Boynton started making the case for an ongoing, continuous effort to monitor the Bay's shallows. Given the importance of the shallows to the Bay ecosystem, he argued, the lack of data there represented a huge knowledge gap. His proposal presented a daunting challenge to government agencies, given the extent of shallow habitats in the Chesapeake, but the Maryland Department of Natural Resources (DNR) understood the need.

Since 2002, the Maryland DNR has supported a shallow water monitoring system comprised of fixed monthly monitoring sites and continuous monitoring sites. They call it Eyes on the Bay, and it's impressive (see "Eyes on the Bay").

Donald Boesch, the president of UMCES, agrees that it's a remarkable resource. While preparing for a recent radio talk show in Washington, D.C., Boesch wanted a quick update on conditions during the summer of 2007. It struck him immediately how much information we now have, thanks to efforts like Eyes on the Bay. A quick click tracked conditions in the Patuxent, the Choptank, all around the state. "It's a tremendous tool," he says. "And its potential is probably under-used."

Since 2003 the Virginia Institute of Marine Science (VIMS) and the Chesapeake Bay National Estuarine Research Reserve in Virginia have mounted a similar continuous monitoring program, also available on the web (see "For Further Information").

Those early zig-zag cruises by Malone and others provided wonderful "snapshots," Kemp says. They told us a lot about the sloshing of salty bottom waters up on the edges, including waters devoid of oxygen (or, anoxic) that could harm life on the Bay's shallow shoulders. Now we have running tallies of salinity, oxygen, and other details thanks to dozens of shallow monitoring sites around the Bay.

Over the past thirty years, we have come a very long way.

A Classic Text
Cover of Oxygen Dynamics in the Chesapeake Bay

Understanding why the Bay gasps for air in the summer months has proved one of the major breakthroughs in Chesapeake science. In 1985, the Sea Grant Programs of Maryland and Virginia teamed up with the National Oceanic and Atmospheric Administration to launch a five-year research effort focused on oxygen processes in the Chesapeake. The results of this work were captured in the 1992 book, Oxygen Dynamics in the Chesapeake Bay.

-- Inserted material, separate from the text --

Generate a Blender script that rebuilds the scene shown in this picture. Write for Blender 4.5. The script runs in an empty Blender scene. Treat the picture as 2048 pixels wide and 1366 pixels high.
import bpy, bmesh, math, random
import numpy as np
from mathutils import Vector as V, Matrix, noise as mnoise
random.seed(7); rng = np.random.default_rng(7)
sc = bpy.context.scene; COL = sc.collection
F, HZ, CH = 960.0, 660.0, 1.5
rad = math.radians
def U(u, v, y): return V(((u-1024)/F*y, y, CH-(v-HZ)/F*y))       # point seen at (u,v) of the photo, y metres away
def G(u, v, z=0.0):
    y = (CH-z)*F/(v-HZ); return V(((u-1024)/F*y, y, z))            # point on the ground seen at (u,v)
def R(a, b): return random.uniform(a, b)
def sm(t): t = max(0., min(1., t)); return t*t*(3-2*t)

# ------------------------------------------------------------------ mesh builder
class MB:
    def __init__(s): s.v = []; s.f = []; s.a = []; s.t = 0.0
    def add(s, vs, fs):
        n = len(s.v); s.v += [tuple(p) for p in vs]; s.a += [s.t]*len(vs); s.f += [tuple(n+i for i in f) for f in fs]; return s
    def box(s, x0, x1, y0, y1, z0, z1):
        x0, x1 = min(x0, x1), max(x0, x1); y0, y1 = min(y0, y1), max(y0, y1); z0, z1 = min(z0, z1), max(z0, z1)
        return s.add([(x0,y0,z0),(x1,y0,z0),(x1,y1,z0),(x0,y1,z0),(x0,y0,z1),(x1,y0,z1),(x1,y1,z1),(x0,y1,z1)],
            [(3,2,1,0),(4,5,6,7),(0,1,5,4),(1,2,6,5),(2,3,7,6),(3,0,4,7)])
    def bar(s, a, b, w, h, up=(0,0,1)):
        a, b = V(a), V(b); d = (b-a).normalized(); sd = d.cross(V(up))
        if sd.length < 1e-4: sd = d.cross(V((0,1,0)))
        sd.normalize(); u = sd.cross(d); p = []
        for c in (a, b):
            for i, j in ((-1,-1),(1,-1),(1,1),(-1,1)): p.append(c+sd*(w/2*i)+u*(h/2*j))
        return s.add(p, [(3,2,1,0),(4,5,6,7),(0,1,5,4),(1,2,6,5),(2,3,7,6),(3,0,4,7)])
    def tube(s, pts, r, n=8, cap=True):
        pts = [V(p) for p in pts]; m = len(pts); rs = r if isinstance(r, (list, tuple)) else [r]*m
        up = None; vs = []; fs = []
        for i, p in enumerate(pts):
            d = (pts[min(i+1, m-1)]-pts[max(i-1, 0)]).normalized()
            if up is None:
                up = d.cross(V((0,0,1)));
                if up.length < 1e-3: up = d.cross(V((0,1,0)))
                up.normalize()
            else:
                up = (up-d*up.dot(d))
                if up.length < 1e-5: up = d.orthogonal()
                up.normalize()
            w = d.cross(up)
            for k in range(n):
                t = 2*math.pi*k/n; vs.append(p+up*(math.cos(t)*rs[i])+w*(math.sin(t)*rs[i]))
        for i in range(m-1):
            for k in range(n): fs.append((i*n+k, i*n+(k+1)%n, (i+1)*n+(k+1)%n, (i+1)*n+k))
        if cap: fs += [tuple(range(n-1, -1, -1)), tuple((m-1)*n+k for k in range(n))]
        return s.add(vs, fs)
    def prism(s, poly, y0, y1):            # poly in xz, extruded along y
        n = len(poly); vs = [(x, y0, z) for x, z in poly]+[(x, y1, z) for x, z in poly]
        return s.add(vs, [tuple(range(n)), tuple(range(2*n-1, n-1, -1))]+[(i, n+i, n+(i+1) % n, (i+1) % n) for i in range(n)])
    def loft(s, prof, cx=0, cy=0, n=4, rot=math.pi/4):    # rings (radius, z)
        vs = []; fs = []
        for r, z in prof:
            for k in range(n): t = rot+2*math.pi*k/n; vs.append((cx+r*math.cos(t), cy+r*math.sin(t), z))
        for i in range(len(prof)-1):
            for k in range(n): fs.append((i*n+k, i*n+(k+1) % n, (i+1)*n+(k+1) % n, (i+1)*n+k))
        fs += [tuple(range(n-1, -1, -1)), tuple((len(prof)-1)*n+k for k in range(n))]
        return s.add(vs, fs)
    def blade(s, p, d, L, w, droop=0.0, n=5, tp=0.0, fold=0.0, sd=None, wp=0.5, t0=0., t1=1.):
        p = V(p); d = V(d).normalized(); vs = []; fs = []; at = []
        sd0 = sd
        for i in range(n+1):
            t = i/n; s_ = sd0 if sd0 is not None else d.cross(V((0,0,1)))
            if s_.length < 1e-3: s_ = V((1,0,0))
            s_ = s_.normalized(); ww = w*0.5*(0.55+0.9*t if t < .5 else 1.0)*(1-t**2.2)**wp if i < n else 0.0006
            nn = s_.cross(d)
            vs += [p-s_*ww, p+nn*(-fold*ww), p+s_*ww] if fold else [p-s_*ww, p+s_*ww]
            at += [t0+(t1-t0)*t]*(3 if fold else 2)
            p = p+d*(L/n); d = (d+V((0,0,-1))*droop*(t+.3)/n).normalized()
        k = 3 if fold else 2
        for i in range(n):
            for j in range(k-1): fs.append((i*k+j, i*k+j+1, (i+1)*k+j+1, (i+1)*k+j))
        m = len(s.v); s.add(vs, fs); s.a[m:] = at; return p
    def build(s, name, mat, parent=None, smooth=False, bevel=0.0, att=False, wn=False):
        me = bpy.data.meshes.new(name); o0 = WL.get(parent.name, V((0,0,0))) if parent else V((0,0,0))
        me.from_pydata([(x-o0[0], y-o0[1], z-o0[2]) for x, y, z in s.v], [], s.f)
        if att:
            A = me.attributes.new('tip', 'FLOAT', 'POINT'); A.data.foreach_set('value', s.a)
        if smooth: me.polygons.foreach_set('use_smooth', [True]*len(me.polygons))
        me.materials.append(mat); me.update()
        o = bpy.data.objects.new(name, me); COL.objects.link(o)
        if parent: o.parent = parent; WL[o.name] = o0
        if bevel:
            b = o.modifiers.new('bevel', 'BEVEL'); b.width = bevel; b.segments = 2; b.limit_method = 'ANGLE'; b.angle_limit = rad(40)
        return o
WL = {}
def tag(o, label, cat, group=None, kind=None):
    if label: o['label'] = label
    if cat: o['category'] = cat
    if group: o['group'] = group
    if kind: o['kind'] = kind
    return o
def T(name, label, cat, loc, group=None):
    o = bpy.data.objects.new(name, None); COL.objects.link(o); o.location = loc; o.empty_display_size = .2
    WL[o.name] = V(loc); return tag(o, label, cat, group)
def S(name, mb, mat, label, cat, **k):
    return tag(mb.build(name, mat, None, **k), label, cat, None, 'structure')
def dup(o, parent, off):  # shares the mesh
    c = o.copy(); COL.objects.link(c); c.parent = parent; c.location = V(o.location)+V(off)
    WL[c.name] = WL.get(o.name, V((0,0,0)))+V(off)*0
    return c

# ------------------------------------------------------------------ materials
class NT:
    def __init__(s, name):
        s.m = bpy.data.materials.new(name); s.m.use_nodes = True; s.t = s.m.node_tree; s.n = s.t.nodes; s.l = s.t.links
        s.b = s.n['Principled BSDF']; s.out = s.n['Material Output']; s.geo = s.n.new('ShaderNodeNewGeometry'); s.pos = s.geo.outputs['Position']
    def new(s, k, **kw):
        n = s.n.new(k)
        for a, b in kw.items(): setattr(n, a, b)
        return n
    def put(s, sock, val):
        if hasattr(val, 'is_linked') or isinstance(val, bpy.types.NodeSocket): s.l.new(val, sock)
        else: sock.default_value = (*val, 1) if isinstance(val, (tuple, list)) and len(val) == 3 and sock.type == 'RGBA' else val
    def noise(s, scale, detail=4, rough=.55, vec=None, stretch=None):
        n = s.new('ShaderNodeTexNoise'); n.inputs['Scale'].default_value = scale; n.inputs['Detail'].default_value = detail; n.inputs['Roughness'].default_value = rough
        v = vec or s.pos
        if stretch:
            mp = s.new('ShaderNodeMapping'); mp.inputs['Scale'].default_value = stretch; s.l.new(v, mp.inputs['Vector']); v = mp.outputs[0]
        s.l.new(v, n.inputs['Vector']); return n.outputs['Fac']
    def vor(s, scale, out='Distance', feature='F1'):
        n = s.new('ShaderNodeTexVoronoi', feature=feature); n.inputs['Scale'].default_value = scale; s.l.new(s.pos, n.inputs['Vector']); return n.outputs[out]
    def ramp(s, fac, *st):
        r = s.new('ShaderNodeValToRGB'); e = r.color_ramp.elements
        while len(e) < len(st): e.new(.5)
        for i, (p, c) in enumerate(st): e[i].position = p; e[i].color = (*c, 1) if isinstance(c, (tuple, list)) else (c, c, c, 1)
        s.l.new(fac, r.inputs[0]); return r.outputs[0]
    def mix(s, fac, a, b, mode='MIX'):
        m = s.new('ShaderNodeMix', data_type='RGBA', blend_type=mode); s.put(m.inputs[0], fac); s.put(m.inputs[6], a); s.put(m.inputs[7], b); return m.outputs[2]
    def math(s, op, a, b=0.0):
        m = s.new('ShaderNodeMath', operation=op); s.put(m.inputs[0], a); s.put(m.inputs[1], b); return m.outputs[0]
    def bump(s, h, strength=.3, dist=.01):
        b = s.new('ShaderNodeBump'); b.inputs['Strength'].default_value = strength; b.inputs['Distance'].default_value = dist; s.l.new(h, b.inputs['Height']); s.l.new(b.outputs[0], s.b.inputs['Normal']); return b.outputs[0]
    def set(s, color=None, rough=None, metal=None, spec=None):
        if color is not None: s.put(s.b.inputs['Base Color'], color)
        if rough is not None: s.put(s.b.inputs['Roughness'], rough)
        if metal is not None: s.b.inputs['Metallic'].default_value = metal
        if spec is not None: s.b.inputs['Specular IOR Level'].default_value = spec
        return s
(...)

"This book is a classic," says Daniel Conley of Sweden's Lund University. Conley is now using the book to inform a similar effort underway in the Baltic Sea, which also suffers from too many nutrients.

"That book changed the way we look at the Bay," says long-time Bay researcher Larry Harding at the University of Maryland Center for Environmental Science. Before then, he says, we tended to look at the problem in pieces, and for scientists, in experimental terms, project by project. The 1992 book took the wide view, he says, the long view.

Many of the processes detailed in this book are now part of the public's broad understanding of how nutrients, algal blooms, and dissolved oxygen interact in the Bay.